Egypt Protests Upset Assumptions About the
Arab World

Tens of thousands of Egyptians took to the streets of Cairo, Alexandria, Suez and other Egyptian cities on January 25th‘s “Day of Rage” to protest poverty, unemployment, and police brutality. As events have unfolded, however, it has become clear that Cairo’s protests are actually a Tunisia-inspired call for regime change.

The “Day” of Rage—now entering its third day—proves that the old calculus relied upon by political “realists” grossly underestimates both the anger and will of the Egyptian people, as well as the generalized discontent of Arabs living under dictatorships. Pundits like Steven Walt, who asked to be “color(ed) skeptical” at the notion that Tunisia’s unrest could spread, rely heavily on differentiations between the machinery of Arab states and their security apparatuses. He thus ignores the more important point that these states—whatever their balance of autocratic power—do not enjoy even minimal legitimacy among their swelling populaces.

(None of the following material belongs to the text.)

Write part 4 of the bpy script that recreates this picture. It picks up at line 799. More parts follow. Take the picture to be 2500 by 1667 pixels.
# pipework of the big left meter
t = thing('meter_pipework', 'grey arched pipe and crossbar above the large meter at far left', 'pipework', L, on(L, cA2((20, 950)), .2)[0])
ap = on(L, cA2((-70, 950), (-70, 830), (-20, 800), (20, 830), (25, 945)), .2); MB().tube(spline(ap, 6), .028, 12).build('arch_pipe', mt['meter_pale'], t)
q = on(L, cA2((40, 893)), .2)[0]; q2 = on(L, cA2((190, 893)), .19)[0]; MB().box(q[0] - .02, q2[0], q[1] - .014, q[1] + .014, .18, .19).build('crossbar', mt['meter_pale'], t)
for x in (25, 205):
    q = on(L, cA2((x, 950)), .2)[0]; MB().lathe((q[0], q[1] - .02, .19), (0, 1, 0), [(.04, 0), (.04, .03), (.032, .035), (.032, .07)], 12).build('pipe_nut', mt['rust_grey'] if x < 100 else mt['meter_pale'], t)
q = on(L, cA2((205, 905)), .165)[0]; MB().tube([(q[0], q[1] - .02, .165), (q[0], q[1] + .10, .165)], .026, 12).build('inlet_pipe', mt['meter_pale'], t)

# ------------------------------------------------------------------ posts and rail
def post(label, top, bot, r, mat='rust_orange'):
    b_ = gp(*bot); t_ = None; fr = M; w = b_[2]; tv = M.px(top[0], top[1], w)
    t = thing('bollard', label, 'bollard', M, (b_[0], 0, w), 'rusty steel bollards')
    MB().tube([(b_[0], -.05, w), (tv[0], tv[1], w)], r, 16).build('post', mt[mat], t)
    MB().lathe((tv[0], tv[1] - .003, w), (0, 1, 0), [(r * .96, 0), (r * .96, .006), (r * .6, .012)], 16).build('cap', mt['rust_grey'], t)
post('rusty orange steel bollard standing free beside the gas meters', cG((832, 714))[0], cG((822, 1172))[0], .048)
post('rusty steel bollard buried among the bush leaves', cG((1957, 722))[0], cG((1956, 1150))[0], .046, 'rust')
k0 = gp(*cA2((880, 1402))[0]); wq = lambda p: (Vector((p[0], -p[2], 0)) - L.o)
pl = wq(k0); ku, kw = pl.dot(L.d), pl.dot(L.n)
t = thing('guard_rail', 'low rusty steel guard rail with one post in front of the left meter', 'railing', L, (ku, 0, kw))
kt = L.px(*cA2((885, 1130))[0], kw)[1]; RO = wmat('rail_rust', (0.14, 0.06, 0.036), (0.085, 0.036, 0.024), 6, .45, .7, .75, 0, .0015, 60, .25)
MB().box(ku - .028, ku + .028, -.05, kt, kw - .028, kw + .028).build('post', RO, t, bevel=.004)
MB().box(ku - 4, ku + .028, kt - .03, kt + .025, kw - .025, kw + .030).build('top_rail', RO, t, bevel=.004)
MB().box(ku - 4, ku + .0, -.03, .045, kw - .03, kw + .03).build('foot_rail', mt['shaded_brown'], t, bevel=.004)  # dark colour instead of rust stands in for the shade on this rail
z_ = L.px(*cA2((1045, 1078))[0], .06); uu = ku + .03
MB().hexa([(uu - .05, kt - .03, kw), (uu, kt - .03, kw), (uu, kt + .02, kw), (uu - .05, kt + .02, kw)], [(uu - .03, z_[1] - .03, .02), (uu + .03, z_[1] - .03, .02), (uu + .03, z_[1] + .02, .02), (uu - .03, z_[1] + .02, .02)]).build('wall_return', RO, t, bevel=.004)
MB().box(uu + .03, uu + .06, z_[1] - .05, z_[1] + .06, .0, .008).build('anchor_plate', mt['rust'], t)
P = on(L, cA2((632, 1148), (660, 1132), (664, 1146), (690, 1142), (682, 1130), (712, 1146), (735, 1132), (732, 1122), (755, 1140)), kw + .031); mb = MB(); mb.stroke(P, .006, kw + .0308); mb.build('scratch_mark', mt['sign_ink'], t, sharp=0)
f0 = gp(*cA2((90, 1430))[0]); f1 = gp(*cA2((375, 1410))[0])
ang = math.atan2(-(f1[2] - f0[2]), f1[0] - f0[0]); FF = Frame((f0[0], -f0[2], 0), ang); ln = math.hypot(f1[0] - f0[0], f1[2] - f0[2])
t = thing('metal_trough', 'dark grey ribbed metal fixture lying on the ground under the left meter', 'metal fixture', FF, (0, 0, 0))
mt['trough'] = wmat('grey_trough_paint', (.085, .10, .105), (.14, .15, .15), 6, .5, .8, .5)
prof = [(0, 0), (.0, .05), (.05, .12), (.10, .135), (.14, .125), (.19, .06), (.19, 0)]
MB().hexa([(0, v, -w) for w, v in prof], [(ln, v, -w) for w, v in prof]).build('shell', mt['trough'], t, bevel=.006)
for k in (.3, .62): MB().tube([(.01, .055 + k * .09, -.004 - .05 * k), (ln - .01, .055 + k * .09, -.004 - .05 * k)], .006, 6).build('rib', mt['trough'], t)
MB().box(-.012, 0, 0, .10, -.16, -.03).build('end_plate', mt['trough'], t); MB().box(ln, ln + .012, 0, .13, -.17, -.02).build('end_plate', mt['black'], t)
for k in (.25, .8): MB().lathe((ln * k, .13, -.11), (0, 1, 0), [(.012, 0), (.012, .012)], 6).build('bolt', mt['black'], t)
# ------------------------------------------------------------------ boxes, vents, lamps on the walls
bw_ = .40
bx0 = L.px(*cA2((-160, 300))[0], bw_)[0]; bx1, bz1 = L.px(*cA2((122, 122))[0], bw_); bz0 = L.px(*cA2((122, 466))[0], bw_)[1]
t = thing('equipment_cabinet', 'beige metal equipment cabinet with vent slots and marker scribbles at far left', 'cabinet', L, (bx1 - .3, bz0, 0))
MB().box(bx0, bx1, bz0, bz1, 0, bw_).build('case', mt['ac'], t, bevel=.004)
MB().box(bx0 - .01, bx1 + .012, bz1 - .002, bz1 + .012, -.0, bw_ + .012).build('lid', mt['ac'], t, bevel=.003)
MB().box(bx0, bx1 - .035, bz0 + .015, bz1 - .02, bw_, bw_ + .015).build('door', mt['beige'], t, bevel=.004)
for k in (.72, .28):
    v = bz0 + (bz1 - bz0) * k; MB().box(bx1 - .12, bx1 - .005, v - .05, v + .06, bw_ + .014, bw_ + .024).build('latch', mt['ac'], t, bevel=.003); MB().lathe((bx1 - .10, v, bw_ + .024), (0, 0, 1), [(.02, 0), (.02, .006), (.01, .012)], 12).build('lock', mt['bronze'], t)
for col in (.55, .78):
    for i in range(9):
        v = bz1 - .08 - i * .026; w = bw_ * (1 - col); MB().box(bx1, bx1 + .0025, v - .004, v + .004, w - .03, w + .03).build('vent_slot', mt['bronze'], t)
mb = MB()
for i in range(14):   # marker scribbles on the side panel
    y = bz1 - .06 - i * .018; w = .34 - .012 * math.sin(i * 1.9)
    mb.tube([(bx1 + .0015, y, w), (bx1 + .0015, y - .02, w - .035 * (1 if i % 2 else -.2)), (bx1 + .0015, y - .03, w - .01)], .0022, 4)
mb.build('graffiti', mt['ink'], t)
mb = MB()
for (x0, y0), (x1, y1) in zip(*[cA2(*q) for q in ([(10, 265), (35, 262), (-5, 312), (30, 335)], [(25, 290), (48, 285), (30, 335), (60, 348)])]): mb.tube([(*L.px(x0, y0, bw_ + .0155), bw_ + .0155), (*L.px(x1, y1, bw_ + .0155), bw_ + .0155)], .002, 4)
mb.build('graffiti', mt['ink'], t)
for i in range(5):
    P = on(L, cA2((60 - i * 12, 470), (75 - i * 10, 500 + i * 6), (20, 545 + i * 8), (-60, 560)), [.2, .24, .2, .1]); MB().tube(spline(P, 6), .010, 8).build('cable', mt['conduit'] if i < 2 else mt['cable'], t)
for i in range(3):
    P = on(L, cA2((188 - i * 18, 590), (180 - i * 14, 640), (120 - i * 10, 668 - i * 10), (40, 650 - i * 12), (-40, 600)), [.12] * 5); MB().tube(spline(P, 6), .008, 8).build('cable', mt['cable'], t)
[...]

Worse than this kind of professional political myopia are so-called “political culture” arguments, such as the one recently proffered by Robert D. Kaplan in a New York Times piece about Tunisia’s cultural—and thus revolutionary—uniqueness, titled: “One Small Revolution.” In it Kaplan explains that Tunisia is special because it’s “less part of the connective tissue of Arab North Africa” than a “demographic and cultural island” enjoying “upwardly mobile European aspirations.” He asserts that Tunisia’s cultural superiority is established by its desire to be European. The lesson: Tunisia revolted because they are culturally superior aspiring Europeans while states to the east have no such capacity.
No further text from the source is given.